## What is needed
Print nothing but the lines from the start of the listing below through the line that contains "link('test_button', bm, M['white'], t, smooth=True)". Do not include the pictures.

## Information provided
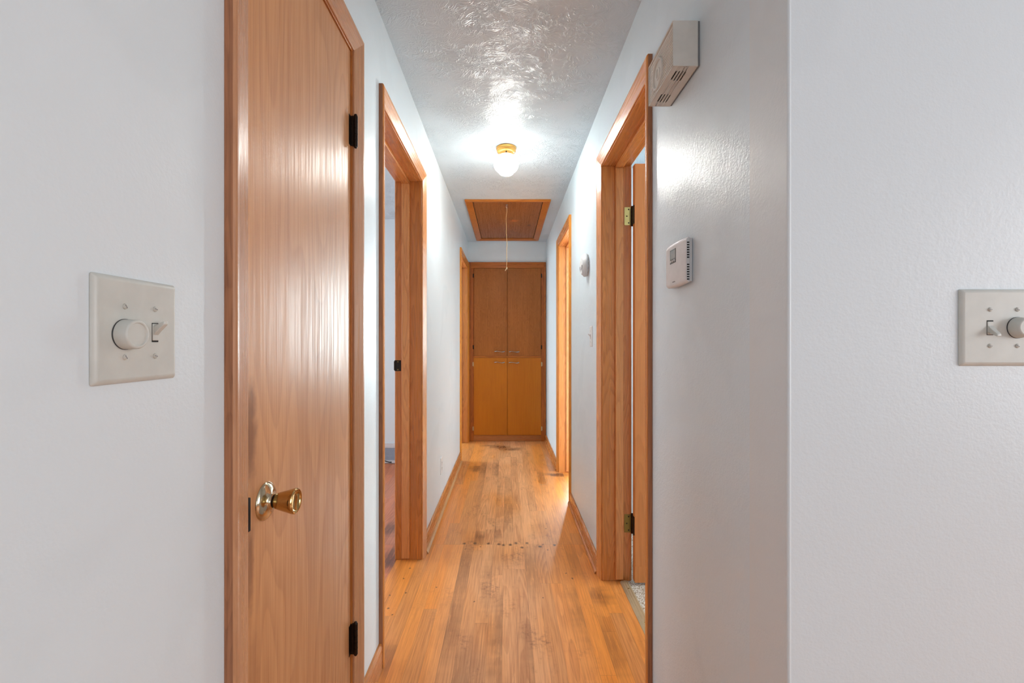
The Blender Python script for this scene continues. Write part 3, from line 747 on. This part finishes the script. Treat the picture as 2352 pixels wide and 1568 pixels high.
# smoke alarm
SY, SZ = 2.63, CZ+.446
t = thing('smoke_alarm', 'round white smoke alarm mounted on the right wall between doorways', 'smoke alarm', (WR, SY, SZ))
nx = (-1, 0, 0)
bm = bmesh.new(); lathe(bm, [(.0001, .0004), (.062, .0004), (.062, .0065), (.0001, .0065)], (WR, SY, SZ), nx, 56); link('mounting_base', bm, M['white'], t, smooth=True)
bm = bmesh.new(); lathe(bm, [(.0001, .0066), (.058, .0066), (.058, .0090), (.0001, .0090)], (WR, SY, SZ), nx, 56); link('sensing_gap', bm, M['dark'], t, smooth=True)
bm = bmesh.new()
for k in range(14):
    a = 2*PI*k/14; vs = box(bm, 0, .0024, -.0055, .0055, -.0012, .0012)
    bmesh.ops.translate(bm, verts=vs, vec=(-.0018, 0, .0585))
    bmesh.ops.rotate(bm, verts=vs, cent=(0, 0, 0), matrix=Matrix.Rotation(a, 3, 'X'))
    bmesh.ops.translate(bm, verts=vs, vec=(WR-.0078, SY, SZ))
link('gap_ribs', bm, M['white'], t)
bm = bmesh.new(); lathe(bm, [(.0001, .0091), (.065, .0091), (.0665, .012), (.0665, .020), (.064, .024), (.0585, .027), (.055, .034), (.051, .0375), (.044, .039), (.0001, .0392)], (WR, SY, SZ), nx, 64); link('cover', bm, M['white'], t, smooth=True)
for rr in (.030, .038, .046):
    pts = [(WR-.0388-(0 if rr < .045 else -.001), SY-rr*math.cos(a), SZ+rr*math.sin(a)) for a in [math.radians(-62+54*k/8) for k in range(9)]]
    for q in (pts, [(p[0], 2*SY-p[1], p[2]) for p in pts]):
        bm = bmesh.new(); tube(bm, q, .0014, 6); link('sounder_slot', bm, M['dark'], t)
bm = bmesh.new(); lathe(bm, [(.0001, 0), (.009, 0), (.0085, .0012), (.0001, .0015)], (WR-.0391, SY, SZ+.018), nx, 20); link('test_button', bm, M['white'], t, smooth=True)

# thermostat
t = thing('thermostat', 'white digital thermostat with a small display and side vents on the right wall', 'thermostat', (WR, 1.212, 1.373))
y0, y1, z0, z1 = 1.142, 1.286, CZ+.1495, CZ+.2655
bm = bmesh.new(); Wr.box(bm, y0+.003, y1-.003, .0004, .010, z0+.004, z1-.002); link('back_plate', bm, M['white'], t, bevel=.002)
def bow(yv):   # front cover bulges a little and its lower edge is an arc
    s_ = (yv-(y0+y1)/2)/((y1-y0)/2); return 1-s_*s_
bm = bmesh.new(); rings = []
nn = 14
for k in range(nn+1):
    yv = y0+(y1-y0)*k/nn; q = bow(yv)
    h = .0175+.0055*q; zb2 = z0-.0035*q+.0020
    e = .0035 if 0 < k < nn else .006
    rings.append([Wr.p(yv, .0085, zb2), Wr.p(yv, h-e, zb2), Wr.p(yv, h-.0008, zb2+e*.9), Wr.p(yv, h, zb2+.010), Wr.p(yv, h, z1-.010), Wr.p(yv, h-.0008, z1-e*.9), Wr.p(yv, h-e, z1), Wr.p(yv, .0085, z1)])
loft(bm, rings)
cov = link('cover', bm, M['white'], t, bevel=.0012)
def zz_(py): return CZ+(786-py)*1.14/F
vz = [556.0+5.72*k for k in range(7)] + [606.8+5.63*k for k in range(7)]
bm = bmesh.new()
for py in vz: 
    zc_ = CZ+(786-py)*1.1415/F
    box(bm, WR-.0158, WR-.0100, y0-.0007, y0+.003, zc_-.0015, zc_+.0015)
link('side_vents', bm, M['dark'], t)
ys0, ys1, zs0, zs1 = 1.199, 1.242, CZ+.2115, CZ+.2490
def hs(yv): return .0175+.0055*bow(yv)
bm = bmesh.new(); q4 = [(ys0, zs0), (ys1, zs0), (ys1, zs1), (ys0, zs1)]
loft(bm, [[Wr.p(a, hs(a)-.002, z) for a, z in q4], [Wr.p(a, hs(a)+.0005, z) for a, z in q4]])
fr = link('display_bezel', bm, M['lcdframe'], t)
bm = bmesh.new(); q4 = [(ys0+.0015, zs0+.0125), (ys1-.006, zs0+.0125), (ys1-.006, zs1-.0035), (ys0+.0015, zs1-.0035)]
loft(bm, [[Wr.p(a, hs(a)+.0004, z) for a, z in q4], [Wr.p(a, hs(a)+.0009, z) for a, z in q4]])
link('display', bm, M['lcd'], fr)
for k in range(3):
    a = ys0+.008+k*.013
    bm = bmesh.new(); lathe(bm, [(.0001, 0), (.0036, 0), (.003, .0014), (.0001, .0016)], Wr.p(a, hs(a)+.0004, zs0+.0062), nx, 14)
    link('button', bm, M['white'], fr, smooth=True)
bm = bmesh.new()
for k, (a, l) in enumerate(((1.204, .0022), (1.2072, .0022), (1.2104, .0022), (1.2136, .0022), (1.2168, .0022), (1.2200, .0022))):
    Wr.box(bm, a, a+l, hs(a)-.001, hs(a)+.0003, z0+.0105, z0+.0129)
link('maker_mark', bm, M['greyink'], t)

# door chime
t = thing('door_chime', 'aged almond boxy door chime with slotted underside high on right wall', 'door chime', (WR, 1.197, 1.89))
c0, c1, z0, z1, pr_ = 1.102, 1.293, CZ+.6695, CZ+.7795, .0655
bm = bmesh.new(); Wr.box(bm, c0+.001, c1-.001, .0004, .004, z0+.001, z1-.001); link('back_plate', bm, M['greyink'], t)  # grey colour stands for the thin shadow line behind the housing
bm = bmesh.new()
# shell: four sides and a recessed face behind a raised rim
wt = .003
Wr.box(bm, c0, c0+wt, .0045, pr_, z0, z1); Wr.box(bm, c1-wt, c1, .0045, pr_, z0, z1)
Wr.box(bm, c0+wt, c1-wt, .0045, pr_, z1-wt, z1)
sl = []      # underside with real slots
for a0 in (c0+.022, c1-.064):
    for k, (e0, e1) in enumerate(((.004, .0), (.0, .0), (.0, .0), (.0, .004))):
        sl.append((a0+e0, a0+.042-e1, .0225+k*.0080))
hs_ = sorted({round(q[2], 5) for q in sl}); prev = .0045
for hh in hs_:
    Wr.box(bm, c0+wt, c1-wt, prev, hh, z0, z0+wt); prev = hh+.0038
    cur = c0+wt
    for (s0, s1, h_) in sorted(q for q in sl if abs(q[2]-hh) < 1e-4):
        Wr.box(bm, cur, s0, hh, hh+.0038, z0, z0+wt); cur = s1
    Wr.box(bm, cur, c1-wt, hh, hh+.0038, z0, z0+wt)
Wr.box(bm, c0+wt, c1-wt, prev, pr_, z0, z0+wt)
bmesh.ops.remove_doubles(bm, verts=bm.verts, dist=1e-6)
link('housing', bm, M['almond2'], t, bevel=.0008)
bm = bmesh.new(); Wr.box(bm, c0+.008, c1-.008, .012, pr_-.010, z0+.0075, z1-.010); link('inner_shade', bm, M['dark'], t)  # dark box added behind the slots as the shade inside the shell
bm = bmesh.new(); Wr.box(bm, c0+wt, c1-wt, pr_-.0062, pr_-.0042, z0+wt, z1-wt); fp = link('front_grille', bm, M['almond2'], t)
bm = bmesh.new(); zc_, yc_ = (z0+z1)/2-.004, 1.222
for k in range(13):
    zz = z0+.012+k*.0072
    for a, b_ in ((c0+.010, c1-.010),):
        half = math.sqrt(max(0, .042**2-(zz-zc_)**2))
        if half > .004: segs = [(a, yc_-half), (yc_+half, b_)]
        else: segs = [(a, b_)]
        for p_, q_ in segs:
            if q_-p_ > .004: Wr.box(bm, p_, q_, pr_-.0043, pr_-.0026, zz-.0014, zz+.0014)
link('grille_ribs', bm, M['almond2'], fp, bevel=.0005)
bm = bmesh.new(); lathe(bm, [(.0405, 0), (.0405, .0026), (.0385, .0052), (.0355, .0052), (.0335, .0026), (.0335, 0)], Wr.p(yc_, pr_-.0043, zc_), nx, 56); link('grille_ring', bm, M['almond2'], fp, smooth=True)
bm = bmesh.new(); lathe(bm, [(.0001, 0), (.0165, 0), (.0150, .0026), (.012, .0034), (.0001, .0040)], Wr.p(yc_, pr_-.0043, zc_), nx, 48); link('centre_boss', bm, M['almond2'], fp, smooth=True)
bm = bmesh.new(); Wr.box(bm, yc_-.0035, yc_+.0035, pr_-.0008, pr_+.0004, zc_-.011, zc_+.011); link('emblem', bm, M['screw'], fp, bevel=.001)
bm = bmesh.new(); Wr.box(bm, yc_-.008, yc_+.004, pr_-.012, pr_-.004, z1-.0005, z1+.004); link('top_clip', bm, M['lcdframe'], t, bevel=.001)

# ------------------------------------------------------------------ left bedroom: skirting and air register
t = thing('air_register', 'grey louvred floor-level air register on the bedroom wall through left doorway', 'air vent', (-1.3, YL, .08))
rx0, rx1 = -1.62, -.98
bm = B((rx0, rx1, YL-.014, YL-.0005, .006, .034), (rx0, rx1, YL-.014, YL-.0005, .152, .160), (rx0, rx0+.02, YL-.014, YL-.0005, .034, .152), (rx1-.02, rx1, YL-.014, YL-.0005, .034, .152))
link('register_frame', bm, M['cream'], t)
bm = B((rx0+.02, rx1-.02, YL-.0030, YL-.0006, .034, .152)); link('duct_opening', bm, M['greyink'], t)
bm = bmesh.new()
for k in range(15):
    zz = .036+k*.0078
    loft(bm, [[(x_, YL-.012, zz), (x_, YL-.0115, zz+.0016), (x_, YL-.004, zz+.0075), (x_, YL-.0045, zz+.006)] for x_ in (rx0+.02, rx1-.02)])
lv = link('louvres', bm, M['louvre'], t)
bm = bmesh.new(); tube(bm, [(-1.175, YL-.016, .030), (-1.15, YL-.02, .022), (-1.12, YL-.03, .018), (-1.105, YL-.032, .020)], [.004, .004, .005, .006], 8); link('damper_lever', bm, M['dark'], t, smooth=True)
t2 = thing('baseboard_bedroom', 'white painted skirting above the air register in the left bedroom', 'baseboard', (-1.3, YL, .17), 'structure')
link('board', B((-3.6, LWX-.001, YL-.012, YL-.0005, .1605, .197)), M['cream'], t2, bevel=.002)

## Complete response
The Blender Python script for this scene continues. Write part 3, from line 747 on. This part finishes the script. Treat the picture as 2352 pixels wide and 1568 pixels high.
# smoke alarm
SY, SZ = 2.63, CZ+.446
t = thing('smoke_alarm', 'round white smoke alarm mounted on the right wall between doorways', 'smoke alarm', (WR, SY, SZ))
nx = (-1, 0, 0)
bm = bmesh.new(); lathe(bm, [(.0001, .0004), (.062, .0004), (.062, .0065), (.0001, .0065)], (WR, SY, SZ), nx, 56); link('mounting_base', bm, M['white'], t, smooth=True)
bm = bmesh.new(); lathe(bm, [(.0001, .0066), (.058, .0066), (.058, .0090), (.0001, .0090)], (WR, SY, SZ), nx, 56); link('sensing_gap', bm, M['dark'], t, smooth=True)
bm = bmesh.new()
for k in range(14):
    a = 2*PI*k/14; vs = box(bm, 0, .0024, -.0055, .0055, -.0012, .0012)
    bmesh.ops.translate(bm, verts=vs, vec=(-.0018, 0, .0585))
    bmesh.ops.rotate(bm, verts=vs, cent=(0, 0, 0), matrix=Matrix.Rotation(a, 3, 'X'))
    bmesh.ops.translate(bm, verts=vs, vec=(WR-.0078, SY, SZ))
link('gap_ribs', bm, M['white'], t)
bm = bmesh.new(); lathe(bm, [(.0001, .0091), (.065, .0091), (.0665, .012), (.0665, .020), (.064, .024), (.0585, .027), (.055, .034), (.051, .0375), (.044, .039), (.0001, .0392)], (WR, SY, SZ), nx, 64); link('cover', bm, M['white'], t, smooth=True)
for rr in (.030, .038, .046):
    pts = [(WR-.0388-(0 if rr < .045 else -.001), SY-rr*math.cos(a), SZ+rr*math.sin(a)) for a in [math.radians(-62+54*k/8) for k in range(9)]]
    for q in (pts, [(p[0], 2*SY-p[1], p[2]) for p in pts]):
        bm = bmesh.new(); tube(bm, q, .0014, 6); link('sounder_slot', bm, M['dark'], t)
bm = bmesh.new(); lathe(bm, [(.0001, 0), (.009, 0), (.0085, .0012), (.0001, .0015)], (WR-.0391, SY, SZ+.018), nx, 20); link('test_button', bm, M['white'], t, smooth=True)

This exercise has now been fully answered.